Publicado em O Estado de S. Paulo, 14/06/2005.
Cooperação ou confrontação no trabalho?
Um dos pontos mais controvertidos da reforma sindical diz respeito à representação dos trabalhadores nos locais de trabalho. Os empregadores desejam que ela seja criada por negociação coletiva enquanto que os empregados e o governo querem que a representação seja garantida pela Constituição Federal, como consta do artigo 11 da Proposta de Emenda Constitucional – PEC 369/2005 – ora em discussão.
O que diz a experiência internacional nesse campo? Na maioria dos países da OCDE (Organização para Cooperação no desenvolvimento Econômico), essas representações são eleitas e ligadas aos sindicatos, como se pretende estabelecer no Brasil.
Mas a base para sua criação varia. Em poucos casos elas são garantidas por leis ordinárias. Esse é o caso das representações sindicais na Espanha (1979), Itália (1970), França (1968) e Portugal (1975). Os números entre parêntesis indicam a data da aprovação da primeira lei que regulou a matéria. Na Itália, em 1993, o sistema saiu da legislação em e passou para a negociação nacional.
Ao lado dos casos garantidos por legislação ordinária, a maioria dos países tem as representações instituídas por negociação realizada, em geral, em nível local e por setores como ocorre na Holanda, Suíça, Dinamarca, Suécia, Inglaterra, Irlanda, Estados Unidos, Canadá, Japão, Austrália e Nova Zelândia. Na Bélgica, Noruega e Finlândia a negociação é nacional.
Além das representações propriamente sindicais, alguns países possuem comissões de empresas sob a denominação de comitês de empresas, comissões de trabalhadores, delegados de pessoal, "workers councils" e outras. Tais representações são garantidas por lei ordinária (com as datas indicadas entre parêntesis), mas a eleição é realizada entre os empregados das empresas, com ou sem a intervenção dos sindicatos.

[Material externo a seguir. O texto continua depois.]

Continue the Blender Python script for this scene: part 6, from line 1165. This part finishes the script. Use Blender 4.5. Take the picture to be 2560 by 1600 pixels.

Estão nesse caso apenas sete países, a saber, Áustria (1947), Alemanha (1952), Holanda (1979), Espanha (1980), Suíça (1993), Portugal (1979) e Noruega (1979). A grande maioria dos países da OCDE não possui esse tipo de representação (Franz Traxler, Sabine Blaschke e Bernhard Kittel, National Labour Relations in Internationalized Markets, Oxford: Oxford University Press, 2002).
Como se vê, os sistemas legislados são poucos e antigos - foram originalmente criados antes do acirramento da concorrência trazida pela internacionalização das economias. Eles incidem com mais frequência nas representações organizadas pelos empregados das empresas.
Há ainda o caso de comissões mistas, formadas por representantes de empregados e empregadores, em geral por negociação. Esse é o caso das comissões bi-partites, comitês de produtividade, comissões de qualidade, etc. como ocorre na Holanda, Bélgica, França, Noruega, Dinamarca, Suécia, Inglaterra, Estados Unidos, Canadá e Austrália.
Em resumo, na maioria dos países as representações ligadas aos sindicatos são estabelecidas por negociação coletiva, em nível local e setorial ou, em raros casos, em nível nacional. Poucos são os países que baseiam tais representações nas leis ordinárias e, mesmo assim, essas leis, além de antigas, estão em processo de transformação em direção à negociação.
A opção pela negociação tem sua razão de ser. A negociação facilita a adaptação das representações dos trabalhadores às peculiaridades dos setores e das empresas assim como à conjuntura econômica e à dinâmica do mercado de trabalho. Isso permite ajustes rápidos e sem muita interferência externa da política sindical. Isso é fundamental para a manutenção da competitividade e harmonia empresarial.
Sistemas atrelados à lei dificultam tais ajustes. No caso do Brasil, onde se pretende atrelar as representações dos trabalhadores nos locais do trabalho em um comando constitucional, nesse caso, a tendência é de surgir comissões verdadeiramente petrificadas, o que dificultará as mencionadas adaptações, podendo gerar, ainda, mais confrontação do que cooperação – o que vai na contramão das exigências da economia moderna e dos empregos dos trabalhadores. Afinal, empregados e empregadores jamais vencerão a guerra externa da concorrência enquanto estiverem ocupados com a guerra interna.